Hace unos días se supo de una vieja denuncia presentada por una vecina de Barcelona contra una estudiante de piano cuyos acordes la estaban volviendo loca. La acusada afirma que sólo practicaba en fin de semana y que, además, se habían tomado medidas para insonorizar en lo posible la casa.
No dudo de que el golpeteo constante de una pieza interpretada por una estudiante, por muy de Chopin que sea la pieza, acabe por crear una monumental jaqueca, pero me ha llamado la atención la fe de la vecina afectada cuando denunció por ruidos a la pianista.
Barcelona solía ser una capital moderada en los ruidos hace años. Cuando una la visitaba desde la bullanguera Madrid se llevaba la agradable sorpresa de que parecía estar en otro país. En buena medida, era responsable un tráfico rodado respetuoso con las normas de cortesía urbana elementales.
Los conductores apenas usaban el claxon, paraban en los pasos de cebra, dando siempre prioridad a los peatones, aparcaban siempre en los lugares correctos. La cosa era como para deambular con la boca abierta admirando ese plácido panorama urbano.
Todo ha cambiado desde entonces. Así que ya no extraña a nadie el estruendo que arma el motorista que sube por Rambla de Cataluña sin cortarse un pelo de ir ensordeciendo a los viandantes que ni se molestan en mirarle con furia, como sí hice yo, la verdad. En auqella plácida mañana de martes.
Lo más chocante es que la moto era una hermosa Harley Davidson, a la que, imagino, su dueño había sustraído el silenciador del tubo de escape. Muy inocente hay que ser para no caer en la cuenta de la razón por la que el jinete motorizado le sopló el silenciador a su espléndida cabalgadura: recurso infalible para que la gente se fije en lo chula que es tu moto y lo guapo que eres al ir metiendo petardazos a 150 decibelios. Lo siguiente es: ¿dónde estaban los guardias urbanos, que andan de campeonato recaudatorio, que no pararon al tipo?
Los más viejos del lugar recordarán aquella brigada verde que se montó el Viejo Profesor, cuando era alcalde de Madrid, para amonestar a los malos ciudadanos en materia medioambiental. Un par de vespas que, pintadas de verde, se pasearon por la Villa unos cuantos días y que acabaron volatilizadas y desaparecidas para siempre.
Pero yo iba a alabar la fe de la vecina protestona de Puigcerdá porque hace falta fe para protestar por ruido en un país de sordos como es España.
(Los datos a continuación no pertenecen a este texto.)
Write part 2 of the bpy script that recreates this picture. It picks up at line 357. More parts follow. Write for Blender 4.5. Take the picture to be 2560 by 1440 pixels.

Ella asegura que el piano de la joven música sobrepasa con mucho los 40 decibelios que la ley exige respetar en zonas residenciales.
Hay que tener en cuenta que el ruido del trino de los pájaros se eleva a 10 db y hay quien mata a los ruiseñores por no poder soportar sus cánticos nocturnos. La bulla que arma una moto sin silenciador pasa de los 115 db.
El caso es que la ya concertista de piano afrontaba una pena que habría podido llevarla a pasar una temporada en la cárcel, en un proceso que ya es largo y que enfrenta a las dos familias por algo más que el ruido del piano, me temo. No es cuestión de fantasear aunque a la cineasta suiza Ursula Meier no le costaría trabajo hacer una película de esta historia.
Tanto la normativa europea como la española, contemplan muchas situaciones pero se les pasó el supuesto del ruido artístico, vaya por Dios. Las administraciones la toman con el ruido de los bares y los botellones de los jóvenes. Sienta fatal que te despierten unos cuantos borrachuzos, alegres e imparables, a las cinco de la mañana cuando regresan a sus casas, desde luego.
Pero la palma del ruido sigue llevándosela el tráfico de la ciudad y ahí, ¿quién le echa gónadas en poner remedio? Sugiero una campaña de denuncia de la gente al ruido del tráfico en su calle, en su barrio, delante de su casa. Los juzgados de guardia no van a dar abasto.
Vivo en un barrio céntrico de Boston donde los ruidos son la excepción. Cuando estoy en Madrid siempre me pregunto por qué los vecinos del piso de arriba andan a todas horas ( 12 de la noche o 6 de la mañana) con tacones, o hablan tal alto por teléfono que puede uno seguir la conversación…Dos cosas fáciles de evitar, si se piensa en el prójimo.
Hace años, en la finca de enfrente de casa vivía un joven pianista. Tocaba de maravilla, casi siempre el concierto nº 2 de Rachmaninoff. En casa fantaseábamos con pactar con él el repertorio, alguna noche que tuviésemos amigos a cenar. Éramos aún jóvenes, no acumulábamos frustración que descargar sobre pianistas y moteros.